Nous traduisons en ce moment le roman graphique Le Comité, adapté du roman éponyme de l’Égyptien Sonallah Ibrahim par Thomas Azuélos et publié par Cambourakis. Nous avons reçu deux traductions : l’une en dialecte égyptien, l’autre en arabe littéraire. Il faudra faire un choix…

Avez-vous des difficultés de distribution et d’exportation de vos livres ?

Il est très difficile non seulement d’exporter, mais aussi de demander un bilan des ventes d’une librairie dans un pays arabe. À titre d’information, notre tirage moyen est de 3000 exemplaires.

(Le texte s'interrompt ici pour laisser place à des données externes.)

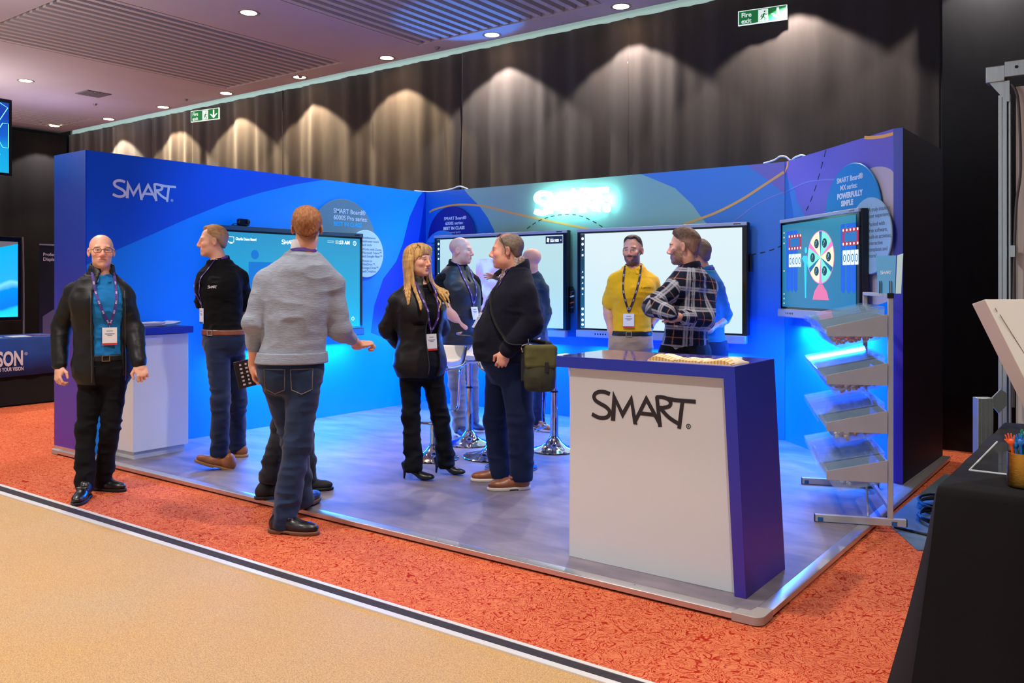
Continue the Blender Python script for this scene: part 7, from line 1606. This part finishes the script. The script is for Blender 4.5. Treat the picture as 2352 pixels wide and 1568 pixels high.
mb = MB(); mb.prism([(.30, 1.985), (.945, 1.985), (.945, 1.96), (.30, 1.80)], (.0034, 0, 0), (0, 1, 0), (0, 0, 1), (.0006, 0, 0)); mb.build('picture_corner', mat('picture_grey', (110, 112, 118), .4, emit=.5), t)
mb = MB(); mb.box((-.07, 0, .70), (.06, .10, 1.4)); mb.build('stand_column', BLKG, t); mb = MB(); mb.box((-.20, 0, .02), (.5, 1.1, .04)); mb.build('stand_base', BLKG, t)
mb = MB(); mb.tube([(-.03, 1.035, 0), (-.03, 1.03, 1.55), (-.03, 1.02, 2.05)], .012, 8); mb.build('side_pole', mat('pole_pink_steel', (150, 130, 136), .35, .7), t, smooth=True)
t = thing('pull_up_banner', 'dark pull-up banner with white words between the monitor and the stand end', 'banner', (-12.2, 5.95, 0))
mb = MB(); mb.b2((-.004, -.40, .08), (.0, .40, 1.98)); mb.build('banner_sheet', mat_grad('banner_dark', (14, 26, 66), (14, 16, 26), .5, 1.6), t); mb = MB(); mb.b2((-.01, -.40, 1.975), (.01, .40, 1.995)); mb.build('top_bar', ALU, t); mb = MB(); mb.b2((-.10, -.42, 0), (.10, .42, .08)); mb.build('base_case', ALU, t, bevel=.01)
mb = MB(); put_text(mb, 'Professional', (.003, -.355, 1.83), (0, 1, 0), (0, 0, 1), .062, .0005, bold=.001); put_text(mb, 'Displays', (.003, -.355, 1.765), (0, 1, 0), (0, 0, 1), .062, .0005, bold=.001); mb.build('lettering', mat('runner_print_white', (214, 214, 226), .6), t)
mb = MB(); mb.prism([(-.36, .62), (.30, .62), (.30, .98), (-.20, 1.10), (-.36, 1.0)], (.003, 0, 0), (0, 1, 0), (0, 0, 1), (.0006, 0, 0)); mb.build('printed_block', mat('banner_mauve', (96, 88, 132), .5), t)
t = thing('hanging_monitor', 'blue-lit monitor hung from the ceiling at the top left edge of the view', 'monitor', (-8.52, 3.63, 2.80), .06)
mb = MB(); mb.b2((-.05, -1.30, -.35), (0, .0, .36)); mb.build('casing', BLKG, t, bevel=.004); mb = MB(); mb.prism([(-1.27, -.325), (-.03, -.325), (-.03, .325), (-1.27, .325)], (.001, 0, 0), (0, 1, 0), (0, 0, 1), (.002, 0, 0)); mb.build('display', mat_show('show_hex', [(0, (20, 176, 226)), (.35, (14, 160, 226)), (.55, (10, 96, 206)), (.8, (14, 60, 176)), (1, (20, 70, 170))], 2, -.325, .325, .85), t)
mb = MB()
for cy_, cz_, r_ in ((-.02, .02, .13), (-.20, .28, .16), (-.25, -.16, .14)):
    pts = [(.0036, min(-.035, cy_+r_*math.cos(a)), max(-.32, min(.32, cz_+r_*math.sin(a)))) for a in [2*PI*i/6 for i in range(6)]]; mb.tube(pts, .0035, 4, closed=True)
mb.build('hexagon_lines', mat('hex_line', (90, 200, 250), .4, emit=.9), t)
mb = MB(); mb.cyl((-.09, -.65, .0), (-.09, -.65, 1.60), .025, 12); mb.box((-.07, -.65, 0), (.05, .3, .3)); mb.build('ceiling_mount', BLKG, t)

# ------------------------------------------------------------------ carried things
if 'P3' in FIG:
    root, sp = FIG['P3']; wr = root.matrix_world
    J3 = {k: Vector(v) for k, v in sp['J'].items()}; Mw = Matrix.Translation(Vector(sp['base'])) @ Matrix.Rotation(YAW, 4, 'Z')
    t = thing('notebook', 'black notebook with white print held in the left hand of the grey-sweatered person', 'notebook', Mw @ (J3['wrA']+Vector((-.035, .012, -.075))), YAW)
    mb = MB(); Rn = Matrix.Rotation(-.22, 3, 'Y') @ Matrix.Rotation(.35, 3, 'Z'); mb.box((-.02, -.0, .02), (.105, .018, .165), R=Rn); mb.build('cover', mat('notebook_black', (22, 20, 26), .5), t, bevel=.003)
    mb = MB(); rs = np.random.RandomState(4)
    for r_ in range(2):
        for q_ in range(6): mb.box(Vector((-.02, 0, .02))+Rn @ Vector((-.016+.032*r_, -.0095, -.062+.024*q_)), (.010+.006*rs.rand(), .0008, .011), R=Rn)
    mb.build('cover_print', LANP, t)
if 'P7' in FIG:
    root, sp = FIG['P7']; J7 = {k: Vector(v) for k, v in sp['J'].items()}; Mw = Matrix.Translation(Vector(sp['base'])) @ Matrix.Rotation(YAW, 4, 'Z'); base = Vector(sp['base'])
    OL = mat('olive_canvas', (92, 88, 42), .85, noise=.15, nscale=18, bump=.3, bscale=160); OL2 = mat('olive_canvas_dark', (58, 58, 34), .85, noise=.15, nscale=18, bump=.3, bscale=160); STR = mat('black_webbing', (30, 30, 32), .8, bump=.3, bscale=120)
    t = thing('shoulder_bag', 'olive green canvas messenger bag hanging at the hip of the person in navy', 'bag', tuple(base), YAW)
    bc = np.array([.205, -.235, .835]); Rb = rot_cols((.10, -1, 0)); s_ = SDF()
    s_.box(bc, (.105, .045, .150), Rb, .040, .01); s_.ell(bc+np.array([0, -.012, -.05]), (.098, .060, .095), Rb, .03)
    mesh_np('bag_body', [poly_sdf(s_, .0055)], OL2, t, None, wrinkle(.004, (14, 14, 9), 1))
    s2 = SDF().box(bc+np.array([.004, -.006, .085]), (.110, .054, .082), Rb, .030, .01); s3 = SDF().box(bc+np.array([.004, .02, .055]), (.099, .060, .115), Rb, .02, .01); s2.clip((0, 0, -1), -(bc[2]+.010))
    mesh_np('flap', [poly_sdf(s2, .0055, inner=s3)], OL, t, None, wrinkle(.003, (12, 12, 12), 4))
    mb = MB(); mb.box((bc[0]+.045, bc[1]-.062, bc[2]+.015), (.026, .006, .07)); mb.build('buckle_strap', STR, t, bevel=.002)
    mb = MB(); mb.box((bc[0]-.105, bc[1]-.012, bc[2]+.03), (.045, .03, .22)); mb.build('side_strap', STR, t, bevel=.004)
    mb = MB(); q_ = (bc[0]-.105, bc[1]-.03, bc[2]+.155); mb.tube([(q_[0]-.03, q_[1], q_[2]), (q_[0]+.028, q_[1], q_[2]+.016), (q_[0]+.028, q_[1], q_[2]+.050), ], .004, 6); mb.tube([(q_[0]-.02, q_[1], q_[2]-.008), (q_[0]-.010, q_[1], q_[2]-.040)], .004, 6); mb.build('metal_ring', CHR, t, smooth=True)
    # strap: up the front of the chest, over the far shoulder, down the back
    bv = [sp['_bvh']]; mb = MB(); path = []
    nk = J7['neck']; key = [Vector((bc[0]-.10, bc[1]-.03, bc[2]+.17)), Vector((-.02, -.30, 1.02)), Vector((-.15, -.22, 1.20)), Vector((-.16, -.10, 1.36)), Vector((-.06, .06, 1.50)), Vector((.06, .10, 1.49)), Vector((.17, .05, 1.34)), Vector((.22, -.04, 1.15)), Vector((bc[0]+.075, bc[1]+.05, bc[2]+.15))]
    core = Vector(sp['J']['pel'])*.4+nk*.6
    for p in cubic([tuple(k) for k in key], 7):
        ax = Vector((core.x, core.y, p.z)); d = (p-ax); d.z = 0
        if d.length < 1e-3: continue
        h = sp['_bvh'].ray_cast(ax+d.normalized()*.6, -d.normalized()); q = p
        if h[0] is not None and 1.0 < p.z < 1.44: q = Vector((h[0].x, h[0].y, p.z))+d.normalized()*.006
        path.append(q)
    mb.tube(path[2:], .019, 8, flat=.22); mb.build('strap', STR, t, smooth=True)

Nous avons essayé d’exporter nos livres vers les pays du Maghreb. En Algérie, nos livres sont jusqu’à ce jour bloqués à la douane. Idem pour le Maroc. Nous avons récemment eu une piste pour la vente de nos bandes dessinées en Tunisie.

Au Liban, depuis la révolution d’octobre 2019, nos livres sont bloqués à la douane. Avant, nous avions la possibilité de les vendre dans des librairies à Beyrouth.

En ce qui concerne l’Égypte, nos livres ne peuvent vraiment plus être importés sur le territoire et être mis en vente.

Évidemment, l'exportation vers l'Europe ou les États-Unis, par exemple, ne pose pas de problème particulier.

Quels sont les projets de Nool ?

Nous avons plusieurs livres en chantier : Guantanamo Kid (Jérôme Tubiana), Maus (Art Spiegelman), Le Comité (Thomas Azuélos), Taxi (Aimée de Jongh), et Game of Thrones, l'adaptation graphique ! Pour ce dernier, la vente dans certains pays arabes n’est pas acquise, le livre comporte des scènes de sexe. Une option est de l’imprimer dans plusieurs pays différents, pour éviter les soucis liés à l’importation. Nous allons tenter de l’imprimer à Amman, au Caire, au Liban... Il se pourrait qu’une censure locale soit effectuée, mais osera-t-elle s’attaquer à une adaptation de George R.R. Martin ? J’en prends le risque !

Notes et références

1. NDLR. L’Obsolescence programmée de nos sentiments raconte une histoire d’amour entre un homme et une femme d’un certain âge sous tous ses aspects, notamment sexuels.